Still, Mr. Burns’ agenda is said to sharply differ from that of Mr. Bush’s first term. Officials said Mr. Burns has managed to sideline the president’s policy to introduce democracy and reform in the Middle East. The undersecretary persuaded Mr. Bush to waive human rights sanctions on a range of Arab and Islamic countries, including Indonesia, Libya, Saudi Arabia and Sudan.
“Condi has very little interest in the Middle East and regards her meetings with some leaders in the area with disdain,” an official said. “In contrast, Burns relishes his contacts with Arab leaders.”
Mr. Burns has also encouraged Mr. Bush to increase pressure on Israel in an effort to win Arab support for U.S. policy in the Middle East. Officials said the undersecretary has also helped reduce the president’s ardor to enact regime change in Iran and Syria.

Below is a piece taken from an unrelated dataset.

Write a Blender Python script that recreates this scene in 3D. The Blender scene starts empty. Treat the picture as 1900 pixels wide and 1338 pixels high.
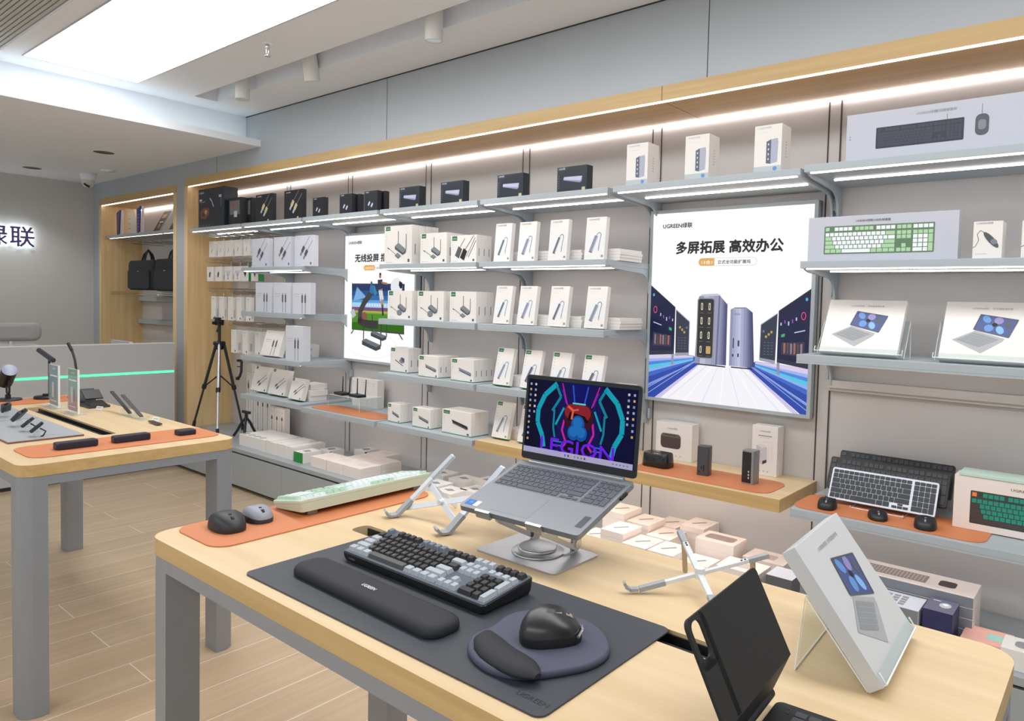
import bpy, bmesh, math, random
from math import sin, cos, pi, radians as R
from mathutils import Matrix, Vector, Euler
random.seed(7)
SC = bpy.context.scene
COL = SC.collection
# ---------------------------------------------------------------- camera, world, exposure
cam = bpy.data.objects.new('camera', bpy.data.cameras.new('camera'))
COL.objects.link(cam)
cam.matrix_world = Matrix(((0.7838, -0.0497, 0.6190, 0), (0.6204, 0.0196, -0.7840, 0), (0.0268, 0.9986, 0.0462, 1.51), (0, 0, 0, 1)))
cam.data.sensor_width = 36
cam.data.lens = 25.07
cam.data.shift_x = -0.0534
cam.data.shift_y = -0.0220
cam.data.clip_start = 0.02
SC.camera = cam
wd = bpy.data.worlds.new('even_fill_world')  # uniform world light, added as fill through the open room sides
SC.world = wd
wd.use_nodes = True
wd.node_tree.nodes['Background'].inputs[0].default_value = (0.93, 0.97, 1.0, 1)
wd.node_tree.nodes['Background'].inputs[1].default_value = 0.62
vs = SC.view_settings
vs.view_transform = 'Standard'
vs.look = 'None'
vs.exposure = 0.12
vs.gamma = 1.0
vs.use_curve_mapping = False
SC.cycles.use_denoising = True
SC.cycles.max_bounces = 7
SC.cycles.diffuse_bounces = 5
SC.cycles.glossy_bounces = 3
SC.cycles.transmission_bounces = 6
SC.cycles.transparent_max_bounces = 8
SC.cycles.caustics_reflective = False
SC.cycles.caustics_refractive = False
SC.cycles.sample_clamp_indirect = 6.0
# light levels of the shop's lamps and the added fill panel (emission strengths)
PANEL_E, COVE_E, STRIP_E, SHELF_E, GREEN_E, POSTER_E, SCREEN_E = 6.5, 0.8, 8.5, 5.0, 1.5, 0.9, 0.85

# ---------------------------------------------------------------- materials
def lin(h):
    if isinstance(h, str):
        h = h.lstrip('#')
        h = [int(h[i:i + 2], 16) for i in (0, 2, 4)]
    return tuple((c / 255 / 12.92) if c <= 10 else ((c / 255 + .055) / 1.055) ** 2.4 for c in h) + (1,)
_mats = {}
def mat(key, col='cccccc', rough=.5, metal=0., emit=0., noise=0., nscale=60, spec=.5, coat=0., bump=0.):
    if key in _mats:
        return _mats[key]
    m = bpy.data.materials.new(key)
    m.use_nodes = True
    nt = m.node_tree
    b = nt.nodes['Principled BSDF']
    c = lin(col)
    b.inputs['Base Color'].default_value = c
    b.inputs['Roughness'].default_value = rough
    b.inputs['Metallic'].default_value = metal
    b.inputs['Specular IOR Level'].default_value = spec
    b.inputs['Coat Weight'].default_value = coat
    if emit:
        b.inputs['Emission Color'].default_value = c
        b.inputs['Emission Strength'].default_value = emit
        b.inputs['Base Color'].default_value = (0, 0, 0, 1)
    if noise or bump:
        tc = nt.nodes.new('ShaderNodeTexCoord')
        n = nt.nodes.new('ShaderNodeTexNoise')
        n.inputs['Scale'].default_value = nscale
        n.inputs['Detail'].default_value = 3
        nt.links.new(tc.outputs['Object'], n.inputs['Vector'])
        if noise:
            r = nt.nodes.new('ShaderNodeMapRange')
            r.inputs['To Min'].default_value = 1 - noise
            r.inputs['To Max'].default_value = 1 + noise
            nt.links.new(n.outputs['Fac'], r.inputs['Value'])
            mx = nt.nodes.new('ShaderNodeVectorMath')
            mx.operation = 'SCALE'
            mx.inputs[0].default_value = c[:3]
            nt.links.new(r.outputs[0], mx.inputs['Scale'])
            nt.links.new(mx.outputs[0], b.inputs['Base Color'])
        if bump:
            bp = nt.nodes.new('ShaderNodeBump')
            bp.inputs['Strength'].default_value = bump
            bp.inputs['Distance'].default_value = .001
            nt.links.new(n.outputs['Fac'], bp.inputs['Height'])
            nt.links.new(bp.outputs[0], b.inputs['Normal'])
    _mats[key] = m
    return m
def wood(key, c1, c2, stretch, rough=.42, c3=None):
    if key in _mats:
        return _mats[key]
    m = bpy.data.materials.new(key)
    m.use_nodes = True
    nt = m.node_tree
    b = nt.nodes['Principled BSDF']
    b.inputs['Roughness'].default_value = rough
    tc = nt.nodes.new('ShaderNodeTexCoord')
    mp = nt.nodes.new('ShaderNodeMapping')
    mp.inputs['Scale'].default_value = stretch
    n = nt.nodes.new('ShaderNodeTexNoise')
    n.inputs['Scale'].default_value = 1
    n.inputs['Detail'].default_value = 6
    n.inputs['Roughness'].default_value = .6
    n.inputs['Distortion'].default_value = .25
    cr = nt.nodes.new('ShaderNodeValToRGB')
    cr.color_ramp.elements[0].position = .3
    cr.color_ramp.elements[1].position = .72
    cr.color_ramp.elements[0].color = lin(c1)
    cr.color_ramp.elements[1].color = lin(c2)
    L = nt.links.new
    L(tc.outputs['Object'], mp.inputs[0]); L(mp.outputs[0], n.inputs['Vector'])
    L(n.outputs['Fac'], cr.inputs[0]); L(cr.outputs[0], b.inputs['Base Color'])
    _mats[key] = m
    return m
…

Unlike the neocons who once dominated the Bush foreign policy, Burns is totally in the mold of Bush’s father. This suggests that Bush I is undermining the Bush II presidency and trying to control the presidency from behind the scenes. We know, from Brent Scowcroft’s piece, that there is a major rift between Bush and his father over the Iraq War. We know that Bush I is furious over the massive loss of respect other countries have for this country. We also know that Bush I is deeply hurt because of the fact that he considered himself first and foremost a statesman.
This suggests that Bush I is undermining the White House through blackmail – Bush I is one of the few people who knows the whole secret of Bush II’s sordid past and could be totally willing to spill the beans in some way if Bush II does not comply with father’s orders. It could involve some kind of whisper campaign – the same kind that Rove is so good at orchestrating. And Bush II and Rove are extremely paranoid about any details about Bush II’s past leaking out – witness their vicious attacks against CBS when the TANG story broke out. I suggest that Bush I is blackmailing his son to put his people in charge of foreign policy – or else.
This theory would explain why Bush I was so tolerant of his son’s failures and worked to cover up for them – it is a form of power that he could use. After he left office, his son could easily run for President with his father’s resources and win. Bush I would hold all the real power because he knows about his son’s moral failures more than anybody. Anytime Bush II were to fail, Bush I could blackmail him by demanding that he appoint his people to positions of power and give them access. And I suggest Bush II is the same way with his daughters – they can play around as much as they want, and then use their family’s resources to gain elective office – and fall under the Bush blackmail trap. It is a vicious power structure designed to perpetuate power and get around the Constitutional prohibition against more than two terms.